Cincinnatus qui accepte le pouvoir qu’on lui confie avant de reprendre la charrue dans le champ où la demande lui fut faite. Spartacus qui prouve qu’un Empire, fût-il aussi grand que celui de Rome, peut être mis en difficulté, voire en péril, s’il souscrit à l’idée formulée plus tard par La Boétie: “Soyez résolus de ne plus servir et vous voilà libres”. Tiberius Gracchus, tribun de la plèbe, qui souhaite que le peuple ait sa part du gâteau romain. Marc Aurèle qui essaie de conduire les affaires de l’Empire en philosophe stoïcien. Montaigne quand il travaille avec Henri IV pour résoudre la fracture des guerres de Religion.
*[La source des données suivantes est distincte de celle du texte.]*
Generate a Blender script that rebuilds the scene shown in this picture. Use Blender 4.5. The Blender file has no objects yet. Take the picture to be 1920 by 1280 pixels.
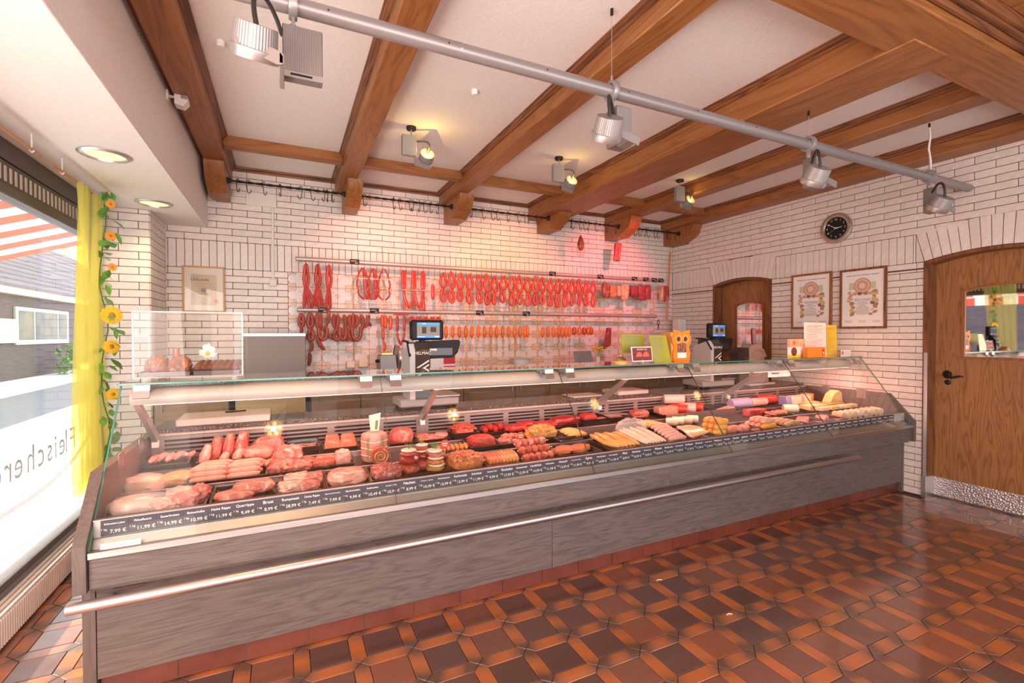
import bpy, bmesh, math, random
from mathutils import Vector, Matrix, noise
random.seed(11)
S = bpy.context.scene
COL = S.collection
PI = math.pi
# ------------------------------------------------------------------ camera
def make_camera():
    f, a, p, r = 891.3, 0.44532, -0.015538, 0.0021063
    fwd = Vector((math.sin(a)*math.cos(p), math.cos(a)*math.cos(p), math.sin(p)))
    rt = Vector((math.cos(a), -math.sin(a), 0)); dn = fwd.cross(rt)
    c, s = math.cos(r), math.sin(r)
    R = c*rt + s*dn; D = -s*rt + c*dn
    cd = bpy.data.cameras.new('camera'); co = bpy.data.objects.new('camera', cd); COL.objects.link(co)
    cd.sensor_width = 36; cd.lens = f*36/1920; cd.clip_start = .05; cd.clip_end = 300
    U = -D; B = -fwd
    co.matrix_world = Matrix(((R.x, U.x, B.x, 0), (R.y, U.y, B.y, 0), (R.z, U.z, B.z, 1.40), (0, 0, 0, 1)))
    S.camera = co
make_camera()
# ------------------------------------------------------------------ light, exposure
S.view_settings.view_transform = 'Standard'; S.view_settings.look = 'None'
S.view_settings.gamma = 1; S.view_settings.use_curve_mapping = False
S.view_settings.exposure = 0.1
S.cycles.use_denoising = True
S.cycles.max_bounces = 8; S.cycles.transparent_max_bounces = 16
S.cycles.caustics_reflective = False; S.cycles.caustics_refractive = False
S.cycles.sample_clamp_indirect = 6
w = bpy.data.worlds.new('sky'); S.world = w; w.use_nodes = True
bg = w.node_tree.nodes['Background']; bg.inputs[0].default_value = (.86, .93, 1, 1); bg.inputs[1].default_value = 4.0
def light(name, kind, loc, aim, power, color, size=None, size_y=None, spot=None, blend=.6, angle=None):
    d = bpy.data.lights.new(name, kind); o = bpy.data.objects.new(name, d); COL.objects.link(o)
    d.energy = power; d.color = color; o.location = loc
    o.rotation_euler = (Vector(aim) - Vector(loc)).to_track_quat('-Z', 'Y').to_euler()
    if kind == 'AREA':
        d.shape = 'RECTANGLE'; d.size = size; d.size_y = size_y or size
    elif kind == 'SPOT':
        d.spot_size = spot; d.spot_blend = blend; d.shadow_soft_size = size or .03
    elif kind == 'SUN': d.angle = angle or .01
    return o
light('sun', 'SUN', (-10, 6, 9), (-10 + .75, 6 - .2, 9 - .55), 20.0, (1, .95, .86), angle=.009)
# added fill lamps where the shop's other windows stand, tinted pink to warm the room
light('fill_light_rear', 'AREA', (.5, -1.45, 1.5), (.9, 3, 1.4), 66, (1, .60, .48), 2.6, 2.0)
light('fill_light_left', 'AREA', (-1.2, .4, 1.25), (5, 2.0, 1.6), 95, (1, .77, .69), 2.0, 1.9)
# meat lights under the canopy of the counter, four tubes
for i in range(4):
    light('case_light', 'AREA', (-.05 + 1.4*i + .02, 2.73, 1.068), (-.05 + 1.4*i + .02, 2.735, 0), 10, (1, .29, .23), 1.25, .05)
# ------------------------------------------------------------------ mesh helpers
WO = {}
class MB:
    def __init__(self): self.v = []; self.f = []; self.uv = None
    def add(self, vs, fs):
        n = len(self.v); self.v += [tuple(p) for p in vs]; self.f += [tuple(i+n for i in q) for q in fs]; return self
    def box(self, x0, x1, y0, y1, z0, z1, c=0):
        if c <= 0:
            vs = [(x, y, z) for x in (x0, x1) for y in (y0, y1) for z in (z0, z1)]
            return self.add(vs, [(0,1,3,2), (4,6,7,5), (0,4,5,1), (2,3,7,6), (0,2,6,4), (1,5,7,3)])
        lo = (x0, y0, z0); hi = (x1, y1, z1); vs = []; idx = {}
        for sx in (0, 1):
            for sy in (0, 1):
                for sz in (0, 1):
                    s = (sx, sy, sz); cor = [hi[k] if s[k] else lo[k] for k in range(3)]
                    ins = [cor[k] - c if s[k] else cor[k] + c for k in range(3)]
                    for ax in range(3):
                        idx[(s, ax)] = len(vs)
                        vs.append(tuple(cor[k] if k == ax else ins[k] for k in range(3)))
        fs = []
        for ax in range(3):
            o = [k for k in range(3) if k != ax]
            for sd in (0, 1):
                q = []
                for a, b in ((0, 0), (1, 0), (1, 1), (0, 1)):
                    s = [0]*3; s[ax] = sd; s[o[0]] = a; s[o[1]] = b; q.append(idx[(tuple(s), ax)])
                fs.append(q)
            for a in (0, 1):
                for b in (0, 1):
                    s0 = [0]*3; s1 = [0]*3; s0[ax] = 0; s1[ax] = 1
                    s0[o[0]] = s1[o[0]] = a; s0[o[1]] = s1[o[1]] = b
                    fs.append([idx[(tuple(s0), o[0])], idx[(tuple(s1), o[0])], idx[(tuple(s1), o[1])], idx[(tuple(s0), o[1])]])
        for sx in (0, 1):
            for sy in (0, 1):
                for sz in (0, 1): fs.append([idx[((sx, sy, sz), k)] for k in range(3)])
        return self.add(vs, fs)
    def tube(self, pts, r, n=10, closed=False, round_caps=True, flat=1.0):
        P = [Vector(p) for p in pts]; m = len(P); rr = r if isinstance(r, (list, tuple)) else [r]*m
        T = []
        for i in range(m):
            if closed: t = P[(i+1) % m] - P[i-1]
            else: t = P[min(i+1, m-1)] - P[max(i-1, 0)]
            T.append(t.normalized() if t.length > 1e-9 else Vector((0, 0, 1)))
        ref = Vector((0, 0, 1)) if abs(T[0].z) < .9 else Vector((0, 1, 0))
        u = (ref - T[0]*ref.dot(T[0])).normalized(); vs = []; rings = []
        for i in range(m):
            u = (u - T[i]*u.dot(T[i])).normalized(); w_ = T[i].cross(u)
            rings.append([P[i] + (u*math.cos(2*PI*k/n) + w_*math.sin(2*PI*k/n)*flat)*rr[i] for k in range(n)])
        if not closed and round_caps:
            def cap(i, sgn):
                out = []
                for a in (.4, .75):
                    c0 = P[i] + T[i]*sgn*rr[i]*a*.8; s = math.sqrt(1 - a*a)
                    out.append([c0 + (q - P[i])*s for q in rings[i]])
                return out
            a = cap(0, -1); b = cap(m-1, 1); rings = [a[1], a[0]] + rings + b
        base = len(self.v); L = len(rings)
        for q in rings: vs += q
        fs = []
        for i in range(L if closed else L-1):
            for k in range(n):
                j = (i+1) % L; fs.append((i*n+k, i*n+(k+1) % n, j*n+(k+1) % n, j*n+k))
        if not closed:
            fs.append(tuple(range(n))[::-1]); fs.append(tuple((L-1)*n + k for k in range(n)))
        return self.add(vs, fs)
    def cyl(self, a, b, r0, r1=None, n=20):
        return self.tube([a, b], [r0, r0 if r1 is None else r1], n, round_caps=False)
    def lathe(self, prof, c=(0, 0, 0), n=24, axis='z', loop=False):
        vs = []; fs = []; m = len(prof)
        for (r, h) in prof:
            for k in range(n):
                a = 2*PI*k/n; x, y = r*math.cos(a), r*math.sin(a)
                p = {'z': (x, y, h), 'x': (h, x, y), 'y': (x, h, y)}[axis]
                vs.append((p[0]+c[0], p[1]+c[1], p[2]+c[2]))
        for i in range(m-1):
            for k in range(n): fs.append((i*n+k, i*n+(k+1) % n, (i+1)*n+(k+1) % n, (i+1)*n+k))
        if loop:
            for k in range(n): fs.append(((m-1)*n+k, (m-1)*n+(k+1) % n, (k+1) % n, k))
            return self.add(vs, fs)
        if prof[0][0] > 1e-6: fs.append(tuple(range(n)))
        if prof[-1][0] > 1e-6: fs.append(tuple((m-1)*n + k for k in range(n)))
        return self.add(vs, fs)
    def prism(self, poly, ax, a0, a1):
        def pt(q, h):
            return {'x': (h, q[0], q[1]), 'y': (q[0], h, q[1]), 'z': (q[0], q[1], h)}[ax]
        n = len(poly); vs = [pt(q, a0) for q in poly] + [pt(q, a1) for q in poly]
        fs = [tuple(range(n)), tuple(range(n, 2*n))] + [(i, (i+1) % n, n+(i+1) % n, n+i) for i in range(n)]
        return self.add(vs, fs)
    def blob(self, c, rad, amp=.18, freq=2.2, seed=0, sub=3, flat=.55, sq=0):
        vs, fs = ico(sub); out = []
        for p in vs:
            q = Vector(p)
            if sq:
                m = max(abs(q.x), abs(q.y), abs(q.z)); q = q*(1 + sq*(1/m - 1)*.9)
            d = noise.fractal(Vector(p)*freq + Vector((seed*7.3, seed*3.1, seed)), 1, 2, 3)
            q = q*(1 + amp*d); z = max(q.z, -flat)
            out.append((c[0]+q.x*rad[0], c[1]+q.y*rad[1], c[2]+(z+flat)*rad[2]))
        return self.add(out, fs)
    def xf(self, fn, start=0):
        self.v[start:] = [tuple(fn(*p)) for p in self.v[start:]]; return self
    def build(self, name, mat, parent=None, loc=None, smooth=True, ang=38, recalc=True):
        me = bpy.data.meshes.new(name)
        o0 = Vector(loc) if loc is not None else (WO.get(parent.name, Vector((0, 0, 0))) if parent else Vector((0, 0, 0)))
        me.from_pydata([(p[0]-o0.x, p[1]-o0.y, p[2]-o0.z) for p in self.v], [], self.f)
        if recalc:
            bm = bmesh.new(); bm.from_mesh(me); bmesh.ops.recalc_face_normals(bm, faces=bm.faces); bm.to_mesh(me); bm.free()
        if smooth:
            me.shade_smooth(); me.set_sharp_from_angle(angle=math.radians(ang))
        if mat: me.materials.append(mat)
        o = bpy.data.objects.new(name, me); COL.objects.link(o)
        if parent:
            o.parent = parent; WO[o.name] = o0
            o.location = o0 - WO.get(parent.name, Vector((0, 0, 0)))
        else:
            o.location = o0; WO[o.name] = o0
        return o
_ico = {}
def ico(sub):
    if sub not in _ico:
        bm = bmesh.new(); bmesh.ops.create_icosphere(bm, subdivisions=sub, radius=1)
        bm.verts.index_update()
        _ico[sub] = ([tuple(v.co) for v in bm.verts], [tuple(v.index for v in f.verts) for f in bm.faces]); bm.free()
    return _ico[sub]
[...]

Charlotte Corday, acquise aux idées girondines, lectrice de la Vie des hommes illustres de Plutarque et des tragédies de Corneille, son aïeul, qui imagine pouvoir arrêter la fureur sanguinaire des jacobins en tuant Marat, faussement ami du peuple, tout en sachant qu’elle le paierait de sa vie. Le chef d’état-major de la Commune Louis Rossel qui refuse l’exil proposé par Thiers et le paie du peloton d’exécution à l’âge de 27 ans. Au XIXe siècle, les ouvriers proudhoniens qui veulent un socialisme français pacifiste et pragmatique aux antipodes du socialisme marxiste belliciste et idéaliste. Et tous les travailleurs modestes et discrets, dignes et droits, qui incarnent “la décence commune” chère au cœur d’Orwell. Enfin, le général de Gaulle, pour tout ce qu’il fit et fut, écrivit et vécut. Personne depuis lui…
-Vous ne cessez de répéter que notre civilisation est condamnée. Alors pourquoi écrire ce livre de transmission adressé à des jeunes de 20 ans?
Parce que sur le Titanic, quand il a été annoncé par le commandant de bord que le navire allait couler, il a bien fallu tout de même vivre le naufrage. Il ne servait alors à rien de couiner… Ce qui nous reste dans ces cas-là, c’est de sombrer avec élégance. Le bateau coule à un moment, il emporte tout, mais, du moins, on meurt vivant. J’ai envie de mourir vivant à l’heure où le bateau commence à s’enfoncer dans les flots. Je souhaite que ceux qui vivront plus que moi cette coulée dantesque de notre civilisation disposent ainsi d’un cordial utile.